Apa yang seharusnya kita lakukan agar Lidah Buaya Kalbar tidak Merana atau bahkan hilang....Tentu saja Pemerintah memiliki peran yang strategis untuk mencari pemecahannya. Solusi yang menguntungkan bagi semua pihak atau win-win solution adalah suatu keharusan. Jika memang kita masih menginginkan Lidah Buaya tetap menjadi icon Kalbar maka sangat diperlukan kebijakan dan regulasi yang mengarah pada perlindungan usaha tani Lidah Buaya khususnya terkait dengan Tata guna Lahan. Mungkin para pemangku kebijakan terutama kalangan legislatif perlu menerbitkan Peraturan khusus untuk perlindungan lahan Lidah Buaya. Tetapkan bahwa kawasan Lidah Buaya (Agropolitan) adalah kawasan konservasi bagi pertanian Lidah buaya. Karena sehebat apa pun instansi pertanian dalam mengembangkan atau mempromosikan tanaman Lidah Buaya pasti akan tidak akan memberikan manfaat yang banyak jika lahan Lidah Buaya terus berkurang. Di sisi lain usaha bangunan Rumah Walet juga harus memiliki regulasi yang jelas serta diupayakan tidak menggunakan lahan pertanian produktif.

Jika alasannya karena pasaran Lidah Buaya kurang menguntungkan dibanding sarang walet, maka semua pihak terutama pemerintah harus melakukan suatu terobosan baru sehingga permintaan terhadap lidah buaya meningkat. Memang baik Sarang walet maupun Lidah Buaya keduanya memberikan manfaat kesehatan bagi manusia, namun lidah buaya bisa dinikmati oleh semua kalangan masyarakat, sedangkan sarang walet hanya bisa dinikmati kalangan ekonomi atas (mengingat harga per kg nya mencapai puluhan juta rupiah). Dengan satu langkah sederhana saja pemerintah dapat menaikan permintaan terhadap Lidah buaya.... apa itu..? GEMILA atau Gerakan Minum Lidah Buaya di Kantor.

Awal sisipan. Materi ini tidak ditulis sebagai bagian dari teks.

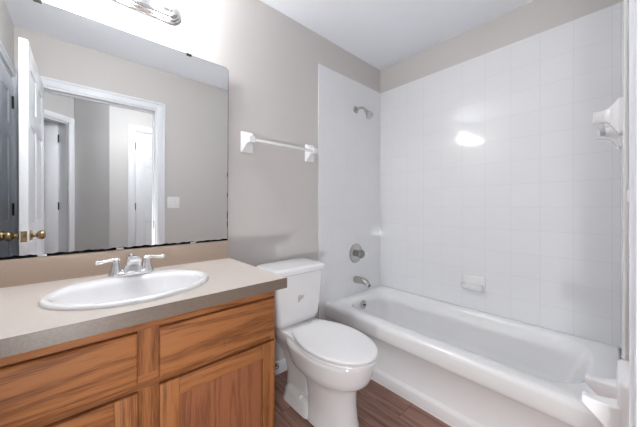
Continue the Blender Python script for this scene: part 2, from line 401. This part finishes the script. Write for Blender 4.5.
make_door('door_2', EY1-EY0-0.034, (XL-0.02, EY0+0.017), math.radians(90.0), hinge_side=-1, knob_sides=(-1,))     # closet door, shut
make_door('door_3', 0.73, (DX0+0.015, HY-0.0205), 0.0, knob='nickel', hinge_side=1, hinge='nickel', knob_sides=(1,))          # hall door, shut
p4 = AC + AD*0.092 + AN*0.10
make_door('door_4', 0.74, (p4.x, p4.y), math.atan2(AD.y, AD.x) + math.radians(42), hinge_side=-1, knob='nickel', knob_sides=(-1,1))

# baseboards
def baseboard(name, segs):
    b = NB()
    for x0, x1, y0, y1 in segs:
        box(b, x0, x1, y0, y1, 0, 0.085, 0.003)
    struct(name, b, 'trim')
baseboard('baseboard_back', [(0.612, TX, -0.012, 0.0)])
baseboard('baseboard_front', [(OX1+0.069, TX, YF, YF+0.012)])
baseboard('baseboard_hall', [(0.31, DX0-0.069, HY, HY+0.012), (OX1+0.069, 2.5, YH-0.012, YH)])

# ------------------------------------------------------------------ bathtub
TF, TBK = 1.406, XR-0.0095          # front and back of the tub
TY0, TY1 = YF+0.0095, -0.0095
RZ = 0.375
tub = thing('bathtub', 'white enamel alcove bathtub along the tiled wall', 'bathtub', (1.77, -0.77, 0))
b = NB()
L = []
def tl(x0, x1, y0, y1, r, z): L.append(at_z(rrect(x0, x1, y0, y1, r, 8), z))
tl(TF+0.02, TBK, TY0, TY1, 0.004, RZ-0.10)
tl(TF+0.02, TBK, TY0, TY1, 0.004, RZ-0.012)
tl(TF+0.028, TBK-0.004, TY0+0.004, TY1-0.004, 0.008, RZ-0.003)
tl(TF+0.040, TBK-0.012, TY0+0.012, TY1-0.012, 0.012, RZ)
tl(1.495, TBK-0.055, TY0+0.085, TY1-0.085, 0.17, RZ-0.002)
tl(1.503, TBK-0.062, TY0+0.093, TY1-0.092, 0.17, RZ-0.006)
tl(1.511, TBK-0.068, TY0+0.102, TY1-0.097, 0.17, RZ-0.016)
tl(1.518, TBK-0.074, TY0+0.115, TY1-0.101, 0.17, RZ-0.035)
tl(1.530, TBK-0.085, TY0+0.150, TY1-0.108, 0.16, RZ-0.10)
tl(1.548, TBK-0.100, TY0+0.215, TY1-0.120, 0.15, RZ-0.22)
tl(1.562, TBK-0.112, TY0+0.265, TY1-0.135, 0.14, RZ-0.275)
tl(1.590, TBK-0.140, TY0+0.320, TY1-0.165, 0.12, RZ-0.305)
tl(1.65, TBK-0.20, TY0+0.40, TY1-0.22, 0.08, RZ-0.312)
loft(b, L, False, True)
obj('basin', b, 'enamel', tub, smooth=60)
# front apron: a profile in x,z run along the tub: rolled lip, flat panel, base step
prof = [(TF+0.040, RZ), (TF+0.022, RZ-0.001), (TF+0.010, RZ-0.006), (TF+0.002, RZ-0.016), (TF-0.001, RZ-0.03), (TF-0.001, RZ-0.085), (TF+0.002, RZ-0.098),
        (TF+0.010, RZ-0.108), (TF+0.017, RZ-0.114), (TF+0.018, 0.082), (TF+0.014, 0.074), (TF+0.004, 0.064), (TF, 0.055), (TF, 0.0), (TF+0.05, 0.0), (TF+0.05, RZ-0.02)]
b = NB(); loft(b, [[(x, y, z) for x, z in prof] for y in (TY0, TY1)]); obj('apron', b, 'enamel', tub, smooth=50)
b = NB(); oy = TY1-0.108
lathe(b, [(0,0.0),(0.034,0.0),(0.035,0.004),(0.030,0.008),(0.012,0.011),(0,0.011)], (1.742, oy+0.001, RZ-0.066), (0,-1,0.10)); ov = obj('overflow_plate', b, 'nickel', tub, label='round chrome overflow plate')
b = NB(); box(b, 1.738, 1.746, oy-0.026, oy-0.006, RZ-0.07, RZ-0.058, 0.002); sub('trip_lever', b, 'dark_metal', ov, tub)
b = NB(); lathe(b, [(0,0),(0.035,0),(0.034,0.004),(0.02,0.002),(0,0.003)], (1.745, TY1-0.30, RZ-0.312), (0,0,1)); obj('drain', b, 'chrome', tub)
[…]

Dengan mewajibkan minuman lidah buaya sebagai minuman pada acara rapat atau pertemuan di setiap kantor pemerintah maka akan dipastikan permintaan dan harga jual Lidah Buaya akan meningkat. Dengan hitungan sederhana saja bila dalam sehari ada 2 kantor yang melakukan rapat dan jumlah audiensinya 30, maka dalam seminggu (5 hari kerja) ada 300 gelas minuman Lidah buaya yang dibeli dari produser olahan Lidah Buaya setiap minggunya. Dan produser Olahan Lidah buaya pasti akan memerlukan bahan baku dari petani Lidah Buaya. Bayangkan jika perhotelan di Pontianak juga disarankan untuk menyisipkan Lidah Buaya sebagai salah satu menu kuliner wajib mereka, pasti hal ini akan semakin meningkatkan permintaan terhadap Lidah Buaya. Dan Petani pun akan senang berusaha tani Lidah Buaya serta tidak tergoda untuk menjual lahan pertaniannya.

Kata orang bijak: Jika Ada Niat...di situ ada Jalan..mungkin memang benar. Jika Kita tetap ingin Lidah Buaya terus menjadi Icon , komoditas unggulan dan kebanggaan Kalbar, maka banyak jalan yang bisa dilakukan. Terus Terang untuk memunculkan produk baru yang memiliki keunggulan komperatif adalah sangat sulit apa lagi keunggulan kompetitif. Oleh karena itu adalah sangat bijak jika kita mempertahankan produk dengan keunggulan komperatif yang telah kita miliki, yaitu Lidah Buaya. Jangan sampai kita biarkan Lidah Buaya merana!!.